Scenes as source code:
• • • • •

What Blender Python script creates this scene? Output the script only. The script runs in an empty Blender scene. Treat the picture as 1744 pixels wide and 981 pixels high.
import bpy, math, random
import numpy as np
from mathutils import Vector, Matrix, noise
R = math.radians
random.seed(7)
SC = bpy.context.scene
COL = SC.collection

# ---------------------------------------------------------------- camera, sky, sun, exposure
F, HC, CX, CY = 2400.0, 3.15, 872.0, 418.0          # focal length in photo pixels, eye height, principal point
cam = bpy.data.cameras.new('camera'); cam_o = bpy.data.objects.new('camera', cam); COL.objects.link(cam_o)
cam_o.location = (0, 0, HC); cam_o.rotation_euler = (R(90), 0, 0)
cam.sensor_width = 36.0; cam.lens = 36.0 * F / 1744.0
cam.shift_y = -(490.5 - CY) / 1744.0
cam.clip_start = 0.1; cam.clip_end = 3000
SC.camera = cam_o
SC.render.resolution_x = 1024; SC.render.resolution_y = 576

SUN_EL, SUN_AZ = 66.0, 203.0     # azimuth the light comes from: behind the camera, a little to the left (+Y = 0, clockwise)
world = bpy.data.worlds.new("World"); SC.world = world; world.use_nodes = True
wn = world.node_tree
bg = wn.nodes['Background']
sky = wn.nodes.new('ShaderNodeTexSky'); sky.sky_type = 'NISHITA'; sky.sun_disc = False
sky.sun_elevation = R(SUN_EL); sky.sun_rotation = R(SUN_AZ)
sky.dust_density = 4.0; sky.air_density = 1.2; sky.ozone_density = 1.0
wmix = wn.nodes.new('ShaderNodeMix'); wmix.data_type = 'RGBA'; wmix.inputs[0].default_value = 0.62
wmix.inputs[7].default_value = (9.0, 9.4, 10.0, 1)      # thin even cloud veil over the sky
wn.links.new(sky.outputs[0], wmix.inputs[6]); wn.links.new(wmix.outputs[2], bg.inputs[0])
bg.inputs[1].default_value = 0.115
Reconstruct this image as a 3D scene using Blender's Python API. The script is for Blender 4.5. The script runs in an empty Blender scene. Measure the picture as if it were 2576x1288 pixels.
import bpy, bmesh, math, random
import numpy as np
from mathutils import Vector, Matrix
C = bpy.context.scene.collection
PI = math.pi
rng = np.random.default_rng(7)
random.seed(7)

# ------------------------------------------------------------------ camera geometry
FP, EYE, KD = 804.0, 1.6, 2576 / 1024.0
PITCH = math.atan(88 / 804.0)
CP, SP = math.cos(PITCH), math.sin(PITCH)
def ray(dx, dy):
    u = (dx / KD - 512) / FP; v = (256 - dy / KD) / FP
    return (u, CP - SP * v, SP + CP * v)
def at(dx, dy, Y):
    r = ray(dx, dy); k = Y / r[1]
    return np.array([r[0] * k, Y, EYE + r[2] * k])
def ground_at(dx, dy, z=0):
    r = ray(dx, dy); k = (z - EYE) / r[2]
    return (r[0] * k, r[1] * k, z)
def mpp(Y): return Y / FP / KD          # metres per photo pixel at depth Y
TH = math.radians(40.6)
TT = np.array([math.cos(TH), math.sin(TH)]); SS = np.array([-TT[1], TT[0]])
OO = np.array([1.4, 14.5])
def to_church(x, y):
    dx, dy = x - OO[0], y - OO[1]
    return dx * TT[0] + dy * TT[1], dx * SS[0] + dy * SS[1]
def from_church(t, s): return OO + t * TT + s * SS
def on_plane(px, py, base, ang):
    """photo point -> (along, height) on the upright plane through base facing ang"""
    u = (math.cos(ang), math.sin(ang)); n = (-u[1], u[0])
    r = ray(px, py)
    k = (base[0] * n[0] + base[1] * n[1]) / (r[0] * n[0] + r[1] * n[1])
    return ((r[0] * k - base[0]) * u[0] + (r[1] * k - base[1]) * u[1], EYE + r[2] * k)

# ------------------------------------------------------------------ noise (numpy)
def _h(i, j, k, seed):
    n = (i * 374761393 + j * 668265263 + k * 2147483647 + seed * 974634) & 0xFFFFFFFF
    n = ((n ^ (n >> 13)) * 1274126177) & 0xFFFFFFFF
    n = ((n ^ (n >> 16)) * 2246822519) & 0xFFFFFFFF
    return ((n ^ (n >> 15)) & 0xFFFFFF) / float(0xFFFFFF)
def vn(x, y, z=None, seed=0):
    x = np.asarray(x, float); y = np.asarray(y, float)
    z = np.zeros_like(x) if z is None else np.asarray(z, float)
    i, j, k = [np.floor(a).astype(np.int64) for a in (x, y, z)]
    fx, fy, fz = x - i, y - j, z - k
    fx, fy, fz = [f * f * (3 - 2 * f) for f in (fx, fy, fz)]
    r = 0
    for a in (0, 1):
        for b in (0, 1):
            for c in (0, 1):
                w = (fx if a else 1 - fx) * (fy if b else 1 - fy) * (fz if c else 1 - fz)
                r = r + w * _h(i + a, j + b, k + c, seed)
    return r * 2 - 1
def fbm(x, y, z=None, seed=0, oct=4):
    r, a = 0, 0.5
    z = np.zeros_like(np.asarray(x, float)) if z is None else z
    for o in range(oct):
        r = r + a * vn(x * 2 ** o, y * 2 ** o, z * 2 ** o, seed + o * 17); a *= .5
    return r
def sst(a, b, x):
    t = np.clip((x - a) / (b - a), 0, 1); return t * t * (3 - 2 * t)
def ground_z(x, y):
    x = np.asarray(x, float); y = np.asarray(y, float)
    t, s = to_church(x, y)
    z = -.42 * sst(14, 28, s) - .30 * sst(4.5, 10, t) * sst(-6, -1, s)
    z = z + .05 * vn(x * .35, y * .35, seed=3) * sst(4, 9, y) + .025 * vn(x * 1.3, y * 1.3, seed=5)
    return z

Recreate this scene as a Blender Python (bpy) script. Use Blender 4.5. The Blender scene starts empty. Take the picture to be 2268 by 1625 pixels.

• • • • •

Make a verbatim copy of every entry shown above.

What Blender Python script creates this scene? Output the script only. The script runs in an empty Blender scene. Treat the picture as 1744 pixels wide and 981 pixels high.
import bpy, math, random
import numpy as np
from mathutils import Vector, Matrix, noise
R = math.radians
random.seed(7)
SC = bpy.context.scene
COL = SC.collection

# ---------------------------------------------------------------- camera, sky, sun, exposure
F, HC, CX, CY = 2400.0, 3.15, 872.0, 418.0          # focal length in photo pixels, eye height, principal point
cam = bpy.data.cameras.new('camera'); cam_o = bpy.data.objects.new('camera', cam); COL.objects.link(cam_o)
cam_o.location = (0, 0, HC); cam_o.rotation_euler = (R(90), 0, 0)
cam.sensor_width = 36.0; cam.lens = 36.0 * F / 1744.0
cam.shift_y = -(490.5 - CY) / 1744.0
cam.clip_start = 0.1; cam.clip_end = 3000
SC.camera = cam_o
SC.render.resolution_x = 1024; SC.render.resolution_y = 576

SUN_EL, SUN_AZ = 66.0, 203.0     # azimuth the light comes from: behind the camera, a little to the left (+Y = 0, clockwise)
world = bpy.data.worlds.new("World"); SC.world = world; world.use_nodes = True
wn = world.node_tree
bg = wn.nodes['Background']
sky = wn.nodes.new('ShaderNodeTexSky'); sky.sky_type = 'NISHITA'; sky.sun_disc = False
sky.sun_elevation = R(SUN_EL); sky.sun_rotation = R(SUN_AZ)
sky.dust_density = 4.0; sky.air_density = 1.2; sky.ozone_density = 1.0
wmix = wn.nodes.new('ShaderNodeMix'); wmix.data_type = 'RGBA'; wmix.inputs[0].default_value = 0.62
wmix.inputs[7].default_value = (9.0, 9.4, 10.0, 1)      # thin even cloud veil over the sky
wn.links.new(sky.outputs[0], wmix.inputs[6]); wn.links.new(wmix.outputs[2], bg.inputs[0])
bg.inputs[1].default_value = 0.115
Reconstruct this image as a 3D scene using Blender's Python API. The script is for Blender 4.5. The script runs in an empty Blender scene. Measure the picture as if it were 2576x1288 pixels.
import bpy, bmesh, math, random
import numpy as np
from mathutils import Vector, Matrix
C = bpy.context.scene.collection
PI = math.pi
rng = np.random.default_rng(7)
random.seed(7)

# ------------------------------------------------------------------ camera geometry
FP, EYE, KD = 804.0, 1.6, 2576 / 1024.0
PITCH = math.atan(88 / 804.0)
CP, SP = math.cos(PITCH), math.sin(PITCH)
def ray(dx, dy):
    u = (dx / KD - 512) / FP; v = (256 - dy / KD) / FP
    return (u, CP - SP * v, SP + CP * v)
def at(dx, dy, Y):
    r = ray(dx, dy); k = Y / r[1]
    return np.array([r[0] * k, Y, EYE + r[2] * k])
def ground_at(dx, dy, z=0):
    r = ray(dx, dy); k = (z - EYE) / r[2]
    return (r[0] * k, r[1] * k, z)
def mpp(Y): return Y / FP / KD          # metres per photo pixel at depth Y
TH = math.radians(40.6)
TT = np.array([math.cos(TH), math.sin(TH)]); SS = np.array([-TT[1], TT[0]])
OO = np.array([1.4, 14.5])
def to_church(x, y):
    dx, dy = x - OO[0], y - OO[1]
    return dx * TT[0] + dy * TT[1], dx * SS[0] + dy * SS[1]
def from_church(t, s): return OO + t * TT + s * SS
def on_plane(px, py, base, ang):
    """photo point -> (along, height) on the upright plane through base facing ang"""
    u = (math.cos(ang), math.sin(ang)); n = (-u[1], u[0])
    r = ray(px, py)
    k = (base[0] * n[0] + base[1] * n[1]) / (r[0] * n[0] + r[1] * n[1])
    return ((r[0] * k - base[0]) * u[0] + (r[1] * k - base[1]) * u[1], EYE + r[2] * k)

# ------------------------------------------------------------------ noise (numpy)
def _h(i, j, k, seed):
    n = (i * 374761393 + j * 668265263 + k * 2147483647 + seed * 974634) & 0xFFFFFFFF
    n = ((n ^ (n >> 13)) * 1274126177) & 0xFFFFFFFF
    n = ((n ^ (n >> 16)) * 2246822519) & 0xFFFFFFFF
    return ((n ^ (n >> 15)) & 0xFFFFFF) / float(0xFFFFFF)
def vn(x, y, z=None, seed=0):
    x = np.asarray(x, float); y = np.asarray(y, float)
    z = np.zeros_like(x) if z is None else np.asarray(z, float)
    i, j, k = [np.floor(a).astype(np.int64) for a in (x, y, z)]
    fx, fy, fz = x - i, y - j, z - k
    fx, fy, fz = [f * f * (3 - 2 * f) for f in (fx, fy, fz)]
    r = 0
    for a in (0, 1):
        for b in (0, 1):
            for c in (0, 1):
                w = (fx if a else 1 - fx) * (fy if b else 1 - fy) * (fz if c else 1 - fz)
                r = r + w * _h(i + a, j + b, k + c, seed)
    return r * 2 - 1
def fbm(x, y, z=None, seed=0, oct=4):
    r, a = 0, 0.5
    z = np.zeros_like(np.asarray(x, float)) if z is None else z
    for o in range(oct):
        r = r + a * vn(x * 2 ** o, y * 2 ** o, z * 2 ** o, seed + o * 17); a *= .5
    return r
def sst(a, b, x):
    t = np.clip((x - a) / (b - a), 0, 1); return t * t * (3 - 2 * t)
def ground_z(x, y):
    x = np.asarray(x, float); y = np.asarray(y, float)
    t, s = to_church(x, y)
    z = -.42 * sst(14, 28, s) - .30 * sst(4.5, 10, t) * sst(-6, -1, s)
    z = z + .05 * vn(x * .35, y * .35, seed=3) * sst(4, 9, y) + .025 * vn(x * 1.3, y * 1.3, seed=5)
    return z

Recreate this scene as a Blender Python (bpy) script. Use Blender 4.5. The Blender scene starts empty. Take the picture to be 2268 by 1625 pixels.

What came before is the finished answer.